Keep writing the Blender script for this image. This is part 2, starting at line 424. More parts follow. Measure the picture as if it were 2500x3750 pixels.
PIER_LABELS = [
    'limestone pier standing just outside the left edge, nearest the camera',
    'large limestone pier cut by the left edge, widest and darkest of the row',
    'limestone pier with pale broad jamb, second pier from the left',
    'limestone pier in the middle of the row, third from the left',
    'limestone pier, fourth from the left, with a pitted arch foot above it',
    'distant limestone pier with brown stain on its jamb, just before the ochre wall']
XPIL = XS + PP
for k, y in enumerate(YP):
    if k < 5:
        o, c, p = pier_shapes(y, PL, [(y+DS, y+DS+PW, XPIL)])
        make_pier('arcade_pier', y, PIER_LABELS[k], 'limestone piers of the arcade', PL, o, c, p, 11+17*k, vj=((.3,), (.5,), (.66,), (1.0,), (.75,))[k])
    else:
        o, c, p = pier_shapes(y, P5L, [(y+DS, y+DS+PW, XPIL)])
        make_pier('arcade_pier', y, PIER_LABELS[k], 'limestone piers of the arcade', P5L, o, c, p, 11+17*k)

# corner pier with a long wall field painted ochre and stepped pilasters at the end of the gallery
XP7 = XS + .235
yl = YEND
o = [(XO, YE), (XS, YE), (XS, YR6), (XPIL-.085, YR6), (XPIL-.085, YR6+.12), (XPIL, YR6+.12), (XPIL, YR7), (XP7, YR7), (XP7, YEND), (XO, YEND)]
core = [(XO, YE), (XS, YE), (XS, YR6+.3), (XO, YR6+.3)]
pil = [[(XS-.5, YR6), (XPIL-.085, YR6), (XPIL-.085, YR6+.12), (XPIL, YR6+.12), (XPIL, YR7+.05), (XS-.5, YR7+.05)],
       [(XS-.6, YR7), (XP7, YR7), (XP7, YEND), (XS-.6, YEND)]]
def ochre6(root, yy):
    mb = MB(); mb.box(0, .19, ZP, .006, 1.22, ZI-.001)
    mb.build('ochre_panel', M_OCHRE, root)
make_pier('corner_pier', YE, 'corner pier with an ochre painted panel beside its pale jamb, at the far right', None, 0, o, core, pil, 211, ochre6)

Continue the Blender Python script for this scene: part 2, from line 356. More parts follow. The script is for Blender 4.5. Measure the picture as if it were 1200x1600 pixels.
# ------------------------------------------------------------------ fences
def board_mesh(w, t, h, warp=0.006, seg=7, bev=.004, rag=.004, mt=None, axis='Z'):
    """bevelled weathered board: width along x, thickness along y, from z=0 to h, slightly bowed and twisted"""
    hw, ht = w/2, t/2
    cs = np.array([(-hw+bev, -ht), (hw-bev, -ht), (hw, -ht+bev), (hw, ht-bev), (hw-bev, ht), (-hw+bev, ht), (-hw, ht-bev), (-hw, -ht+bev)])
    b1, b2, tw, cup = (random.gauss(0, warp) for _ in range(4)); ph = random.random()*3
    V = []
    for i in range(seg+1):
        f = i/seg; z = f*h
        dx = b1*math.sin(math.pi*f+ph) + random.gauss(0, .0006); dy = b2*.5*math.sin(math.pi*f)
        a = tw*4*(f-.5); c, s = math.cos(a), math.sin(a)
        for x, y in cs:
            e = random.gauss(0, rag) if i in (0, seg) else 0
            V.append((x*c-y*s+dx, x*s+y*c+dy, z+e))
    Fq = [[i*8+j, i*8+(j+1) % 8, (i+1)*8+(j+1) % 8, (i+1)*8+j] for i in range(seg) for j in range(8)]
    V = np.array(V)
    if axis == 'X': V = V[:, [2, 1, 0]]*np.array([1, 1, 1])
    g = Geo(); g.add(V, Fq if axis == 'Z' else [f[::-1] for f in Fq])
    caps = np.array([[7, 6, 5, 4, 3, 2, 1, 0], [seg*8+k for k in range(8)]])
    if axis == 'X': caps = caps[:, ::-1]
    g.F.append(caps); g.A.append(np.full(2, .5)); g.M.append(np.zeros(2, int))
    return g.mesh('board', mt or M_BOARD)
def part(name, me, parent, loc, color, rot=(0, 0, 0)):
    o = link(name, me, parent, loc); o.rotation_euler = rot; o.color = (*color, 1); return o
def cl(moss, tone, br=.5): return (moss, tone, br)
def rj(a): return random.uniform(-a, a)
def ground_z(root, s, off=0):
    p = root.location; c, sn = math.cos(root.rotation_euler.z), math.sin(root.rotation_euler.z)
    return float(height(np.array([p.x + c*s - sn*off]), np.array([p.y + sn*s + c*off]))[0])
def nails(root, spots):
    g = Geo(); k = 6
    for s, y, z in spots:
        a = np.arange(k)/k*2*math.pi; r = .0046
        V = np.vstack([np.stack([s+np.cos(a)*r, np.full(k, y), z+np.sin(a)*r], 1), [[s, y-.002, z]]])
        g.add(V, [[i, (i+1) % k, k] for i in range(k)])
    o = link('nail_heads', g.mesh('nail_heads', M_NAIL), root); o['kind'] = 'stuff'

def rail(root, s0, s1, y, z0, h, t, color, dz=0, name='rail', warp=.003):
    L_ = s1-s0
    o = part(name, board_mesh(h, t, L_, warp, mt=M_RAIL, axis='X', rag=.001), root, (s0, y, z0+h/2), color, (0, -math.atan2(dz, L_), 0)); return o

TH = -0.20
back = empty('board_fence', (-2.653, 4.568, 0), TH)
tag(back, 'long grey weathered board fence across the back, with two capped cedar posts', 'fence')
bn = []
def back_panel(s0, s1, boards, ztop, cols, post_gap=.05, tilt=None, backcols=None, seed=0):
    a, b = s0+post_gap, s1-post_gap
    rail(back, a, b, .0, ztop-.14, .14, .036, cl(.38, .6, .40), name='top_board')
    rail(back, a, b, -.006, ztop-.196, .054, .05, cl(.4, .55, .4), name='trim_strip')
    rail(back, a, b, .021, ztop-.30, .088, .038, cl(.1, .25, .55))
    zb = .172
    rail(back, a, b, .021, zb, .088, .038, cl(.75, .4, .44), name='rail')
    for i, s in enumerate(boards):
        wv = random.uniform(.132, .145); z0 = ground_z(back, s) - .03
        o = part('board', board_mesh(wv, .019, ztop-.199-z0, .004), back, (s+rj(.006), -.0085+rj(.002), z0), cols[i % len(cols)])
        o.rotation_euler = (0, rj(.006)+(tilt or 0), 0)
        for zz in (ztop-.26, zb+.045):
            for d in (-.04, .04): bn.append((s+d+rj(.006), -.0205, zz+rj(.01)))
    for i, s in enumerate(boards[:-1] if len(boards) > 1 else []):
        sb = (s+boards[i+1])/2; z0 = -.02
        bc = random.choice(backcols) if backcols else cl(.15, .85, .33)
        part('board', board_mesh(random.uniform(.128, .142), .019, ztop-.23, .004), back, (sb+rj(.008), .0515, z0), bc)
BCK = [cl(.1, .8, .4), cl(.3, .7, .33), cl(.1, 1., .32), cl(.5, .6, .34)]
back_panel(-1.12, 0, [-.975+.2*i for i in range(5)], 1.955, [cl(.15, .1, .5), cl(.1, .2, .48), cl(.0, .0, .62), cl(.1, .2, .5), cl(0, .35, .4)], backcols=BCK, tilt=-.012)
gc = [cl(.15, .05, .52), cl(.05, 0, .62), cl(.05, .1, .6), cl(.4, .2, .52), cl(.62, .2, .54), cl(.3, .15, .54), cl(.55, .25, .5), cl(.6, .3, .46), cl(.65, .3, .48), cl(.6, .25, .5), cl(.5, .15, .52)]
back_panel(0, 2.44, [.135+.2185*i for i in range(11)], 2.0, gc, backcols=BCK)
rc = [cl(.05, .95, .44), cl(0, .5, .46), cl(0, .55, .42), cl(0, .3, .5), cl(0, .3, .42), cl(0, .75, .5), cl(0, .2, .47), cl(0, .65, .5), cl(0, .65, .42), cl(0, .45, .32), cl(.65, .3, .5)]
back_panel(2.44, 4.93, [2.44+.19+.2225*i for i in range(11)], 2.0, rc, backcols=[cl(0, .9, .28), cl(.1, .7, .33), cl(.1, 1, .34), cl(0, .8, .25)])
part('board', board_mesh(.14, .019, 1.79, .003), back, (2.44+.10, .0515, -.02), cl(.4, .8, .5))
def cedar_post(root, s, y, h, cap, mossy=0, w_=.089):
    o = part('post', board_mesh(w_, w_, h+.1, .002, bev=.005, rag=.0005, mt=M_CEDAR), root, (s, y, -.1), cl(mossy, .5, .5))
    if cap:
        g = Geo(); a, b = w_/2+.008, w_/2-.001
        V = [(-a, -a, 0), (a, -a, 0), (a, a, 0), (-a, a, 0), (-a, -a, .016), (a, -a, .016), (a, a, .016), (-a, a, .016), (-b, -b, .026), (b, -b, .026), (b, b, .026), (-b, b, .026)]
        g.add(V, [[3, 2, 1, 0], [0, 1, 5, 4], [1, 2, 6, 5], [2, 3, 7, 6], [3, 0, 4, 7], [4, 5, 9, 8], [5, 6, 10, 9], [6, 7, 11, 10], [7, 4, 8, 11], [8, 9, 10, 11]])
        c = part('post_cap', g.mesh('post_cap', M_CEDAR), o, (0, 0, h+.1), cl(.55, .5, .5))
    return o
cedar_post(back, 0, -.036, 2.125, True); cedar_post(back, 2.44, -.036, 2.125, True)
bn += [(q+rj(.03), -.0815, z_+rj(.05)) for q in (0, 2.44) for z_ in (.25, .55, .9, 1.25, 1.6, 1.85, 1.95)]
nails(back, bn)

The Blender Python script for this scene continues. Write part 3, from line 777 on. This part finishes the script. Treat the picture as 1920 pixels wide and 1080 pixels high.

········

**Instruction:**
Everything from the first line of the material through the line containing "c, p, 11+17*k)" is to be printed exactly; lines after that are to be left out.

**Finished answer:**
Keep writing the Blender script for this image. This is part 2, starting at line 424. More parts follow. Measure the picture as if it were 2500x3750 pixels.
PIER_LABELS = [
    'limestone pier standing just outside the left edge, nearest the camera',
    'large limestone pier cut by the left edge, widest and darkest of the row',
    'limestone pier with pale broad jamb, second pier from the left',
    'limestone pier in the middle of the row, third from the left',
    'limestone pier, fourth from the left, with a pitted arch foot above it',
    'distant limestone pier with brown stain on its jamb, just before the ochre wall']
XPIL = XS + PP
for k, y in enumerate(YP):
    if k < 5:
        o, c, p = pier_shapes(y, PL, [(y+DS, y+DS+PW, XPIL)])
        make_pier('arcade_pier', y, PIER_LABELS[k], 'limestone piers of the arcade', PL, o, c, p, 11+17*k, vj=((.3,), (.5,), (.66,), (1.0,), (.75,))[k])
    else:
        o, c, p = pier_shapes(y, P5L, [(y+DS, y+DS+PW, XPIL)])
        make_pier('arcade_pier', y, PIER_LABELS[k], 'limestone piers of the arcade', P5L, o, c, p, 11+17*k)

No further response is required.